Okay, so we all know that Ted Bundy was absolutely guilty as hell and totally murdered those women. 30 women or more. He literally confessed to that, but researchers and authorities believe that number to be way higher.

But... you must know that the movie and the book tell two different stories that lead to the same ending. That's why it's so intriguing.

At one point, I couldn't stop watching the movie. Then, I bought Ann Rule's book and was completely attached to it. I couldn't put it down.

For me, Ted Bundy is interesting to me. Unlike most young girls today, I don't have a thing for him nor do I think he's cute or hot. I know that he used his charm and looks to lure women into his murderous trap.
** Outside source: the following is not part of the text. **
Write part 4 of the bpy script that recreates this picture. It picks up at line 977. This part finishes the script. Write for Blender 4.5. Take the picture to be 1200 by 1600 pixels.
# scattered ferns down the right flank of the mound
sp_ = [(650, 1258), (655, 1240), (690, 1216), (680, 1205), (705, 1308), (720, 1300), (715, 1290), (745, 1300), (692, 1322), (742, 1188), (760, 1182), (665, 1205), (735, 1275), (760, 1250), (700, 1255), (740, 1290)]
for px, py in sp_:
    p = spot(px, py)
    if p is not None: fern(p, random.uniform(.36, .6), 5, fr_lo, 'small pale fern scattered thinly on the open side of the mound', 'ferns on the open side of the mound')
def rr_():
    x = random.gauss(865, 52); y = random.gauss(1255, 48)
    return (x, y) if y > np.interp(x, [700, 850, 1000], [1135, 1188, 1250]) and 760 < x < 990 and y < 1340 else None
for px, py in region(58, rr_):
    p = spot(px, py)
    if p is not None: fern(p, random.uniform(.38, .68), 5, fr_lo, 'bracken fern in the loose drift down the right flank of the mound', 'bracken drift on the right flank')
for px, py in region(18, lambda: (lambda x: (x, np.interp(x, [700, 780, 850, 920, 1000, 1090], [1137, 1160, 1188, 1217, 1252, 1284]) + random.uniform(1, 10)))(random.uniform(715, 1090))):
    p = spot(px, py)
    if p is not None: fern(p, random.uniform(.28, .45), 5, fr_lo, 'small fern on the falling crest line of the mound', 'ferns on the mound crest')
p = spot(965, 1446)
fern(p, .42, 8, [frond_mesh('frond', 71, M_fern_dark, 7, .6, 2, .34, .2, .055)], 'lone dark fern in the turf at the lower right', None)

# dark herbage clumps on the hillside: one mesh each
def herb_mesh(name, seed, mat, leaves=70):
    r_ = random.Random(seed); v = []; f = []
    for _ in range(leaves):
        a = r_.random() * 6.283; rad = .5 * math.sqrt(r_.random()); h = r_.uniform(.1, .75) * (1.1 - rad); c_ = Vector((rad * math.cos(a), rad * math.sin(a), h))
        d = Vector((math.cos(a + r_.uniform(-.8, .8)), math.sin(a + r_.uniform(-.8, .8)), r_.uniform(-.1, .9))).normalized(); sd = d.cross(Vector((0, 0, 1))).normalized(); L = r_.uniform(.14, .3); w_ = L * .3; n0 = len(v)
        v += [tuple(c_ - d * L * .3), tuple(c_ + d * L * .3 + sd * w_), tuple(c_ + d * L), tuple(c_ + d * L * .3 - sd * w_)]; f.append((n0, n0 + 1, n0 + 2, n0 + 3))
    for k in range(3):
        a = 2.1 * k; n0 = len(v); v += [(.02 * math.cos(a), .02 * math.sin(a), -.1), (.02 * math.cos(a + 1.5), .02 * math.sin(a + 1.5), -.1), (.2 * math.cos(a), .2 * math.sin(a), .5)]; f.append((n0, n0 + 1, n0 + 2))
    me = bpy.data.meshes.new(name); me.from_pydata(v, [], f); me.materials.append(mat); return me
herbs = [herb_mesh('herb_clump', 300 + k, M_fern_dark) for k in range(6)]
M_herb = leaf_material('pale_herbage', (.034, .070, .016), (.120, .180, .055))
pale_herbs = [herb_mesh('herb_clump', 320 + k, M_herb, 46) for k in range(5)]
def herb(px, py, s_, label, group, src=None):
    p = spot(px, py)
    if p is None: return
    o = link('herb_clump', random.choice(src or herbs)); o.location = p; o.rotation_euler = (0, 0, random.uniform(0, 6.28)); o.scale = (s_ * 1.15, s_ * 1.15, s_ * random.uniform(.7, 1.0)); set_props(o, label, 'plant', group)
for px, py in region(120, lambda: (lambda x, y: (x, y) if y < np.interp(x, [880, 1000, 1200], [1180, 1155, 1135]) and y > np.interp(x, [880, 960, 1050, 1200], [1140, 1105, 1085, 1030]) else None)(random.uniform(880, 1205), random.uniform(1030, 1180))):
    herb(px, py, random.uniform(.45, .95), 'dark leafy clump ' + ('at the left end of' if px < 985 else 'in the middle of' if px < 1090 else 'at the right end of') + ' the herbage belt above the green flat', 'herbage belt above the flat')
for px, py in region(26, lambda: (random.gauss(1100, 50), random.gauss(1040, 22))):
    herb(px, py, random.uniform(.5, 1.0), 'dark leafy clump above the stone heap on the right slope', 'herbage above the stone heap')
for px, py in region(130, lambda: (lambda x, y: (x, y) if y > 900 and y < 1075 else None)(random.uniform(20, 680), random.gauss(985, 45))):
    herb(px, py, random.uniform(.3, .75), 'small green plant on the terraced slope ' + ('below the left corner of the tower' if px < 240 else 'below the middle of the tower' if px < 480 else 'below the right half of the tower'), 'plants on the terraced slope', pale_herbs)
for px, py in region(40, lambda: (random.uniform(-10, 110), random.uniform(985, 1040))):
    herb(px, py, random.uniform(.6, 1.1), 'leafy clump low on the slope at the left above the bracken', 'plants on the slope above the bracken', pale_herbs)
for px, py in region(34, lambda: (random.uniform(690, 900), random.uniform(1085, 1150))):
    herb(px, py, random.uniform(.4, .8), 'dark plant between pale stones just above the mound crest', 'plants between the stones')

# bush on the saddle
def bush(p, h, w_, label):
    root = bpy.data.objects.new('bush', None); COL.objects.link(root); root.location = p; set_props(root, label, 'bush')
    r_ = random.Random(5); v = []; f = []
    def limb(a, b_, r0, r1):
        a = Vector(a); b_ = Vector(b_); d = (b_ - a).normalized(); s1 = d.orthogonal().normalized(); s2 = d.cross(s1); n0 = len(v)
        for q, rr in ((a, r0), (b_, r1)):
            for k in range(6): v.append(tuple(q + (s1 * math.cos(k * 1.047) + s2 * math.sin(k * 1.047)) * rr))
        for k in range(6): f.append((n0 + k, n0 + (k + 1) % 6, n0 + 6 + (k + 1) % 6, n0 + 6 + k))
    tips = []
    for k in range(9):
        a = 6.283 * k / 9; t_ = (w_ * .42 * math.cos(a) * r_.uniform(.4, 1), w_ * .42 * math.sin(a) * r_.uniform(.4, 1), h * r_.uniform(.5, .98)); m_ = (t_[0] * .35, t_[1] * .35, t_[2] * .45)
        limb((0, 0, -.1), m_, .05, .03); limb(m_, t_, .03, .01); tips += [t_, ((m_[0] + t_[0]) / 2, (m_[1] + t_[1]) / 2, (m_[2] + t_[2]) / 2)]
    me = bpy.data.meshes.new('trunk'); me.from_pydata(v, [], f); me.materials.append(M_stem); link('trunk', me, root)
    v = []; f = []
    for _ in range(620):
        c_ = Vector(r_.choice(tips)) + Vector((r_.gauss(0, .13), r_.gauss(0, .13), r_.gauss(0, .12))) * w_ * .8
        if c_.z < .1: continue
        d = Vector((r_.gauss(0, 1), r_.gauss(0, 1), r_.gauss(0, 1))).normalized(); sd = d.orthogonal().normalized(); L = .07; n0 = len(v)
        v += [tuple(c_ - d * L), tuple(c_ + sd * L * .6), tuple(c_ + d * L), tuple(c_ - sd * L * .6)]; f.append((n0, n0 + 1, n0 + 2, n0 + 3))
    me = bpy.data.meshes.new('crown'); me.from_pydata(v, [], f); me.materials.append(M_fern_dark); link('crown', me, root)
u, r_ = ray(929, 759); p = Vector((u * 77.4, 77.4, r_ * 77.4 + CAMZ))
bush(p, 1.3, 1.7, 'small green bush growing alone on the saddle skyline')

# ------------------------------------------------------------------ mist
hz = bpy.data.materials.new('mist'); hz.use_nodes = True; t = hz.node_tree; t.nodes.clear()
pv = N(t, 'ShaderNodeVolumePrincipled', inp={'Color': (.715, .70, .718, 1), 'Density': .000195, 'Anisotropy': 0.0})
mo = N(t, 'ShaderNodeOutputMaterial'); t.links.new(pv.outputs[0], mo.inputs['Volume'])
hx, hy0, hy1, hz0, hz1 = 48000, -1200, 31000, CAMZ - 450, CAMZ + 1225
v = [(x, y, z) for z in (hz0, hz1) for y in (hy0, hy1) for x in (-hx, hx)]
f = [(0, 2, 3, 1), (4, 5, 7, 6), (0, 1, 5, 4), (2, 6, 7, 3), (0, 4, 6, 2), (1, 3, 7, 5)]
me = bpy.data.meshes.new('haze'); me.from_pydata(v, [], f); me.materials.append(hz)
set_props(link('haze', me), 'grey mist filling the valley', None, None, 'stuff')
That's why it's so hard to understand why this movie and book created a new generation of women "falling in love" with Ted Bundy.

GROSS: He sodomized women with objects. He bludgeoned women with objects or his own hands. He was a necrophile. Look those up if you have not a clue of what they mean. That could change your mind about your own feelings for Ted Bundy.

After "Extremely Wicked" and "The Stranger Beside Me", I now understand the criminal mind of Ted Bundy. He was insane, but he was also smart, put together, educated, charming, and lots more. That's why I'm so interested in why his brain was the way it was.

The criminal mind is an interesting topic for me anyway, but for Ted Bundy, it was amazing to learn about.

I highly recommend both the movie and the book I quickly read in two weeks! If you want answers, they are there.